Helmut Faust
Geschichte der Genossenschaftsbewegung
Ursprung und Aufbruch der Genossenschafts-bewegung in England, Frankreich und Deutschland sowie ihre weitere Entwicklung im deutschen Sprachraum
3. überarbeitete und stark erweiterte Auflage 1977
Helmut Faust behandelt einen Gegenstand, den die akademische Geschichtswissenschaft bislang sehr stark vernachlässigt hat. Gegenüber den Vorauflagen ist das Werk sehr stark erweitert und überarbeitet worden und bietet dem Historiker der Arbeiterbewegung eine Fülle von Material und Anregungen für seine Arbeiten. Es ist z.Z. keine Geschichte der Arbeiterbewegung in Deutschland erhältlich, die in biobibliographischer Hinsicht gleich vollständig ist und einen ähnlich großen Zeitraum umfasst. Es ist eine «personale Geschichtsbetrachtung» und Faust vermeidet eine «quantifizierende Betrachtungsweise». Da die Genossenschaftsidee der sozialen Natur des Menschen und der darin verankerten Gegenseitigen Hilfe entspringt, gehören als conditio sine qua non Freiwilligkeit und Gleichwertigkeit zu den beiden Grundprinzipien von Genossenschaften. Faust geht daher bewusst auf Distanz zu den kollektivistischen, elitären und autoritären Theoretikern der Arbeiterbewegung, die Freiheit und gemeinschaftliches Produzieren mit Terror herbeizwingen wollten, was nichts mehr mit der Grundidee der Genossenschaft zu tun hat. Eine der schlimmsten historische Beispiel dafür ist die Politik der Kollektivierung nach dem Ersten Weltkrieg in der Ukraine, der Kornkammer Europas, welche die russischen Marxisten in Russland mit brutalem Terror durchführten.

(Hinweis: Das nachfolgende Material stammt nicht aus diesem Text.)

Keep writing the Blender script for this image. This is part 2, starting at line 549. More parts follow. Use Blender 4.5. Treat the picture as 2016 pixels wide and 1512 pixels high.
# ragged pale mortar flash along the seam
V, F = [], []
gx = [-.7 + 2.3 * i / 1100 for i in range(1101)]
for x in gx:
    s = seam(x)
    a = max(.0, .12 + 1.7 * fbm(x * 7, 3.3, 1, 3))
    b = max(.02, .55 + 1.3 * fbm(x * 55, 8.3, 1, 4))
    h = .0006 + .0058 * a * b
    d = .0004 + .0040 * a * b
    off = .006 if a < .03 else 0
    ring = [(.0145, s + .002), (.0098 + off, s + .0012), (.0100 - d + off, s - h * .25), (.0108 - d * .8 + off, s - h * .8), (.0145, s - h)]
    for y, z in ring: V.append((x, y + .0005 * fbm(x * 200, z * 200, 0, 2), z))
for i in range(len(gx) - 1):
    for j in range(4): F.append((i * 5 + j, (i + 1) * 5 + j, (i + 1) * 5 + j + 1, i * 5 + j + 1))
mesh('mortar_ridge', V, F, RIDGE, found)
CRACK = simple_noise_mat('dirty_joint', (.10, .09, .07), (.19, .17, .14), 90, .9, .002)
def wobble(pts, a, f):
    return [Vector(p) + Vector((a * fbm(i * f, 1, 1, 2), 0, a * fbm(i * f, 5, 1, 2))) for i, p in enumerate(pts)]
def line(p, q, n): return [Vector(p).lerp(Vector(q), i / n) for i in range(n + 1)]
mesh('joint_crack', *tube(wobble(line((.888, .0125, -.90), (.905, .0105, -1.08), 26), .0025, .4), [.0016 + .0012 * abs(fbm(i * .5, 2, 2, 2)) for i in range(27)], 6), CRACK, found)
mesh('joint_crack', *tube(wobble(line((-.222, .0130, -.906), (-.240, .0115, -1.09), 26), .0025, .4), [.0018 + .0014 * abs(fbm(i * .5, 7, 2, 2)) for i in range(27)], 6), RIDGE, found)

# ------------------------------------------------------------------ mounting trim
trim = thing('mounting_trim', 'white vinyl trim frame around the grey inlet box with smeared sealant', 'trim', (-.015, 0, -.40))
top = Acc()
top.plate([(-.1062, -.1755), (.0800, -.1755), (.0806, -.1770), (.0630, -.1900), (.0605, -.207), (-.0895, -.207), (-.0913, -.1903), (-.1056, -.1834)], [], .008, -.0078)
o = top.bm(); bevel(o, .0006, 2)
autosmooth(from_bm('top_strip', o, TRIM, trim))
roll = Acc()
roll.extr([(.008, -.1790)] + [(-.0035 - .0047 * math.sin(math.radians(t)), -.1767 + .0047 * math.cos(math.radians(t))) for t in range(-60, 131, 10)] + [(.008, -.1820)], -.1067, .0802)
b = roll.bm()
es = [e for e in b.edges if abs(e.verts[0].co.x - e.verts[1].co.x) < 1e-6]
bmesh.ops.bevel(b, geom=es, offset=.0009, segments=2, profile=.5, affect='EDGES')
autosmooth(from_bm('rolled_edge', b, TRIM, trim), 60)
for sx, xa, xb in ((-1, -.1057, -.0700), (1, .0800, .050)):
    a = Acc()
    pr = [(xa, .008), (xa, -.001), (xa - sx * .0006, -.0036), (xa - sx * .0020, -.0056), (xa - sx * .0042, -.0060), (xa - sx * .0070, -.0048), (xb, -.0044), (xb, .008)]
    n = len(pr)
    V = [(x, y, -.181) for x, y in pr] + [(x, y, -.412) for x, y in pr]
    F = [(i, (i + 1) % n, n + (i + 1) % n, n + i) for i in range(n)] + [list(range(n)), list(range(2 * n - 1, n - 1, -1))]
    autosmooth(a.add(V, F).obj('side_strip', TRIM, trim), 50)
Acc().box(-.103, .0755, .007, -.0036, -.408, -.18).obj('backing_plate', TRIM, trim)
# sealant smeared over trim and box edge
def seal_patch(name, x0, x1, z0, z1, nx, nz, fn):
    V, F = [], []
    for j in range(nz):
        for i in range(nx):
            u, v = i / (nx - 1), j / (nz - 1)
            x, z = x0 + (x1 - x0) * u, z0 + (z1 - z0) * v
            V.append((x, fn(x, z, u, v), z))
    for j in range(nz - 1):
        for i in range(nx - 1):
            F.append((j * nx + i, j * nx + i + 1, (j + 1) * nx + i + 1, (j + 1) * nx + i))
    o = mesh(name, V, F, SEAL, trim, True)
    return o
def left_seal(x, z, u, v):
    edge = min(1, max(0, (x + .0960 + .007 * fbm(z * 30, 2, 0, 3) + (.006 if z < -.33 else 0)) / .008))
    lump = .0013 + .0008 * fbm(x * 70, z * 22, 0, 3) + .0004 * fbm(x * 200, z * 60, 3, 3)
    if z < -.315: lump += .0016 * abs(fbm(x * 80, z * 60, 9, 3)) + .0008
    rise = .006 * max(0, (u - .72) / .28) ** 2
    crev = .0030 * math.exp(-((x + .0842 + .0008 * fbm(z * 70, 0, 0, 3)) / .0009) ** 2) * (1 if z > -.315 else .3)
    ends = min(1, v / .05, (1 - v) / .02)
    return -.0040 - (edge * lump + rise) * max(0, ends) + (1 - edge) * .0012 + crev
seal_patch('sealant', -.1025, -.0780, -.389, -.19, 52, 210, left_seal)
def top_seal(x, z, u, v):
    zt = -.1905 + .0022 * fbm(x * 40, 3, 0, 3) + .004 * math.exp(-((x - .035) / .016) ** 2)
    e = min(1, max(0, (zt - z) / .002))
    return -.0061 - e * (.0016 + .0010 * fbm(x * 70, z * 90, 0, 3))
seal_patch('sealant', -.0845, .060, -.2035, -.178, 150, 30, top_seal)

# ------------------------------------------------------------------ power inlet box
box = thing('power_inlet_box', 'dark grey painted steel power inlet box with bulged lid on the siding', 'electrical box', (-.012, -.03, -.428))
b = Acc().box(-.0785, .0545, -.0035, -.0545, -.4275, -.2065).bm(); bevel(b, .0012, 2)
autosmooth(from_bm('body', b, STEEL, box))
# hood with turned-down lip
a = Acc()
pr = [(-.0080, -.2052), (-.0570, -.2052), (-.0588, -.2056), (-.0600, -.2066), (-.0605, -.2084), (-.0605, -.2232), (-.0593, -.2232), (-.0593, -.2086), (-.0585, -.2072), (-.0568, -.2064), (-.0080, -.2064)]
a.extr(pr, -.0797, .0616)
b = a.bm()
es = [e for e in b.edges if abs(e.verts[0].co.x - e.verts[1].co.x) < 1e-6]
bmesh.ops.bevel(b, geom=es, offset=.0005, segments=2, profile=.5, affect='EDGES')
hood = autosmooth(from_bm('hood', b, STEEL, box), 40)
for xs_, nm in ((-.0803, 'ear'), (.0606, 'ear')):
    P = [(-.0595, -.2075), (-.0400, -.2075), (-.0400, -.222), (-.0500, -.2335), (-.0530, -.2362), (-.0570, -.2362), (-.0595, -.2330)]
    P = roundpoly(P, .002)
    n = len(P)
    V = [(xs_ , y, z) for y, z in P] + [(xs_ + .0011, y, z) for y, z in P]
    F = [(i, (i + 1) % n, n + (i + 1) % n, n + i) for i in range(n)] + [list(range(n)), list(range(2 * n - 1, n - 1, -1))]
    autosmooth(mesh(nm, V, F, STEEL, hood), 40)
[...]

Vor allem der frei wirtschaftenden Bauernschaft unterstellten die Marxisten, allen voran Lenin, die freie Wirtschaftsweise bringe «Tag für Tag, Stunde für Stunde Kapitalismus hervor». «Zunächst waren die Kulaken (die reichen Bauern) dran. Später auch die Dorfarmen. Wer nicht freiwillig in Kolchosen (sowjetische Großbetriebe) eintrat, galt als Staatsfeind, erhielt keine Arbeit und wurde zwangsenteignet.» (Juri Krawtschenko) 45 Millionen hungerten. Der britische Historiker Robert Conquest beziffert die Gesamtopferzahl des Terrors unter dem autoritären bolschewistischen Sozialismus damals in der Ukraine nach dem Ersten Weltkrieg auf bis zu 14,5 Millionen Menschen. Zu recht geht Faust auf diesen Teil der Arbeiterbewegung, wenn man ihn denn so nennen will, nicht ein, weil Kollektivierung und Terror nichts mit Genossenschaft zu tun haben. Gerade dass Faust in diesem Sinne konsequent personale Geschichtsschreibung betreibt, trotz stramm von links wehendem Zeitgeist, das macht das Buch so wertvoll.